• **EXERCISE**: Would you quote every entry exactly, dropping only the pictures?

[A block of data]
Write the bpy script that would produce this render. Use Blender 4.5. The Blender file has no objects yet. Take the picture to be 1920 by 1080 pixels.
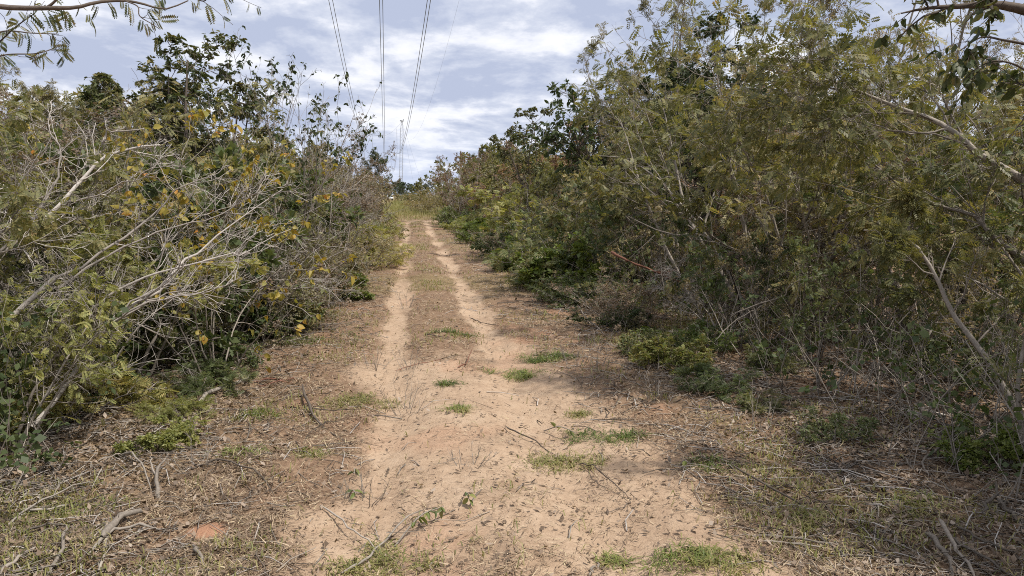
import bpy, math, random
import numpy as np
from mathutils import Matrix, Vector

rad = math.radians
C = bpy.context.scene.collection
scene = bpy.context.scene

# ------------------------------------------------------------------ camera
CAM_H = 1.8
FPX = 1400.0                      # focal length in photograph pixels (1920 wide)
PITCH = math.atan(175.0 / FPX)    # horizon sits at y = 365 of 1080
cam_d = bpy.data.cameras.new('camera')
cam = bpy.data.objects.new('camera', cam_d)
C.objects.link(cam)
cam.location = (0, 0, CAM_H)
cam.rotation_euler = (math.pi / 2 - PITCH, 0, 0)
cam_d.sensor_width = 36.0
cam_d.lens = FPX / 1920.0 * 36.0
cam_d.clip_start = 0.05
cam_d.clip_end = 12000
scene.camera = cam

# ------------------------------------------------------------------ sun, sky, exposure
SUN_EL, SUN_AZ = 60.0, 114.0      # azimuth clockwise from +Y (the view direction)
sd = bpy.data.lights.new('sun', 'SUN')
sd.energy = 4.2
sd.angle = rad(2.0)
sd.color = (1.0, 0.94, 0.85)
sun = bpy.data.objects.new('sun', sd)
C.objects.link(sun)
sv = Vector((math.sin(rad(SUN_AZ)) * math.cos(rad(SUN_EL)), math.cos(rad(SUN_AZ)) * math.cos(rad(SUN_EL)), math.sin(rad(SUN_EL))))
sun.rotation_euler = sv.to_track_quat('Z', 'Y').to_euler()
sun.location = (20, 0, 40)

scene.view_settings.view_transform = 'Standard'
scene.view_settings.look = 'None'
scene.view_settings.gamma = 1.0
scene.view_settings.exposure = 0.32
scene.cycles.filter_width = 1.0
scene.cycles.use_denoising = False
scene.view_settings.use_curve_mapping = False

world = bpy.data.worlds.new('World')
scene.world = world
world.use_nodes = True
wn, wl = world.node_tree.nodes, world.node_tree.links
wn.clear()


def nd(tree, typ, **kw):
    n = tree.nodes.new(typ)
    for k, v in kw.items():
        if k.startswith('i_'):
            n.inputs[k[2:].replace('_', ' ')].default_value = v
        else:
            setattr(n, k, v)
    return n


def ramp(tree, fac, stops):
    n = tree.nodes.new('ShaderNodeValToRGB')
    els = n.color_ramp.elements
    while len(els) < len(stops):
        els.new(0.5)
    for e, (p, c) in zip(els, stops):
        e.position = p
        e.color = (*c, 1) if len(c) == 3 else c
    tree.links.new(fac, n.inputs[0])
    return n


def mathn(tree, op, a, b=None, clamp=False):
    n = tree.nodes.new('ShaderNodeMath')
    n.operation = op
    n.use_clamp = clamp
    for i, v in enumerate((a, b)):
        if v is None:
            continue
        if isinstance(v, (int, float)):
            n.inputs[i].default_value = v
        else:
            tree.links.new(v, n.inputs[i])
    return n.outputs[0]


def mixc(tree, fac, a, b, blend='MIX'):
    n = tree.nodes.new('ShaderNodeMix')
    n.data_type = 'RGBA'
    n.blend_type = blend
    for idx, v in ((0, fac), (6, a), (7, b)):
        if isinstance(v, (int, float)):
            n.inputs[idx].default_value = v
        elif isinstance(v, (tuple, list)):
            n.inputs[idx].default_value = (*v, 1)
        else:
            tree.links.new(v, n.inputs[idx])
    return n.outputs[2]


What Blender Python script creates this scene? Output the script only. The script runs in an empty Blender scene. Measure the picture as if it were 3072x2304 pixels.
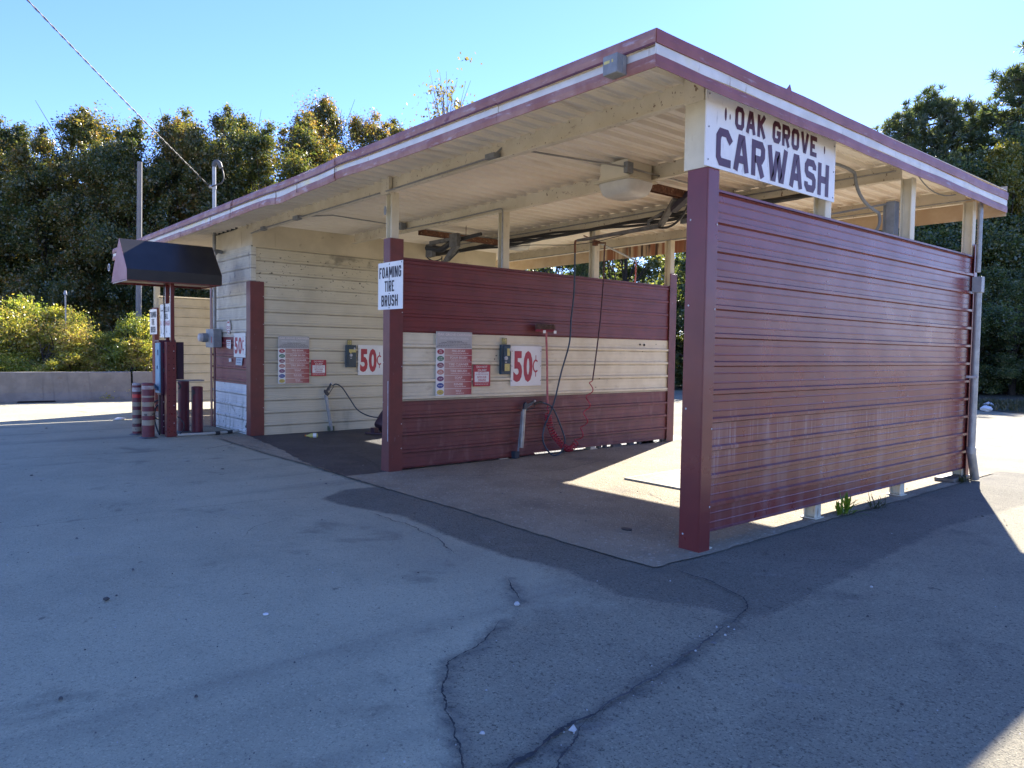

• **EXERCISE SOLUTION**:
Write the bpy script that would produce this render. Use Blender 4.5. The Blender file has no objects yet. Take the picture to be 1920 by 1080 pixels.
import bpy, math, random
import numpy as np
from mathutils import Matrix, Vector

rad = math.radians
C = bpy.context.scene.collection
scene = bpy.context.scene

# ------------------------------------------------------------------ camera
CAM_H = 1.8
FPX = 1400.0                      # focal length in photograph pixels (1920 wide)
PITCH = math.atan(175.0 / FPX)    # horizon sits at y = 365 of 1080
cam_d = bpy.data.cameras.new('camera')
cam = bpy.data.objects.new('camera', cam_d)
C.objects.link(cam)
cam.location = (0, 0, CAM_H)
cam.rotation_euler = (math.pi / 2 - PITCH, 0, 0)
cam_d.sensor_width = 36.0
cam_d.lens = FPX / 1920.0 * 36.0
cam_d.clip_start = 0.05
cam_d.clip_end = 12000
scene.camera = cam

# ------------------------------------------------------------------ sun, sky, exposure
SUN_EL, SUN_AZ = 60.0, 114.0      # azimuth clockwise from +Y (the view direction)
sd = bpy.data.lights.new('sun', 'SUN')
sd.energy = 4.2
sd.angle = rad(2.0)
sd.color = (1.0, 0.94, 0.85)
sun = bpy.data.objects.new('sun', sd)
C.objects.link(sun)
sv = Vector((math.sin(rad(SUN_AZ)) * math.cos(rad(SUN_EL)), math.cos(rad(SUN_AZ)) * math.cos(rad(SUN_EL)), math.sin(rad(SUN_EL))))
sun.rotation_euler = sv.to_track_quat('Z', 'Y').to_euler()
sun.location = (20, 0, 40)

scene.view_settings.view_transform = 'Standard'
scene.view_settings.look = 'None'
scene.view_settings.gamma = 1.0
scene.view_settings.exposure = 0.32
scene.cycles.filter_width = 1.0
scene.cycles.use_denoising = False
scene.view_settings.use_curve_mapping = False

world = bpy.data.worlds.new('World')
scene.world = world
world.use_nodes = True
wn, wl = world.node_tree.nodes, world.node_tree.links
wn.clear()


def nd(tree, typ, **kw):
    n = tree.nodes.new(typ)
    for k, v in kw.items():
        if k.startswith('i_'):
            n.inputs[k[2:].replace('_', ' ')].default_value = v
        else:
            setattr(n, k, v)
    return n


def ramp(tree, fac, stops):
    n = tree.nodes.new('ShaderNodeValToRGB')
    els = n.color_ramp.elements
    while len(els) < len(stops):
        els.new(0.5)
    for e, (p, c) in zip(els, stops):
        e.position = p
        e.color = (*c, 1) if len(c) == 3 else c
    tree.links.new(fac, n.inputs[0])
    return n


def mathn(tree, op, a, b=None, clamp=False):
    n = tree.nodes.new('ShaderNodeMath')
    n.operation = op
    n.use_clamp = clamp
    for i, v in enumerate((a, b)):
        if v is None:
            continue
        if isinstance(v, (int, float)):
            n.inputs[i].default_value = v
        else:
            tree.links.new(v, n.inputs[i])
    return n.outputs[0]


def mixc(tree, fac, a, b, blend='MIX'):
    n = tree.nodes.new('ShaderNodeMix')
    n.data_type = 'RGBA'
    n.blend_type = blend
    for idx, v in ((0, fac), (6, a), (7, b)):
        if isinstance(v, (int, float)):
            n.inputs[idx].default_value = v
        elif isinstance(v, (tuple, list)):
            n.inputs[idx].default_value = (*v, 1)
        else:
            tree.links.new(v, n.inputs[idx])
    return n.outputs[2]


What Blender Python script creates this scene? Output the script only. The script runs in an empty Blender scene. Measure the picture as if it were 3072x2304 pixels.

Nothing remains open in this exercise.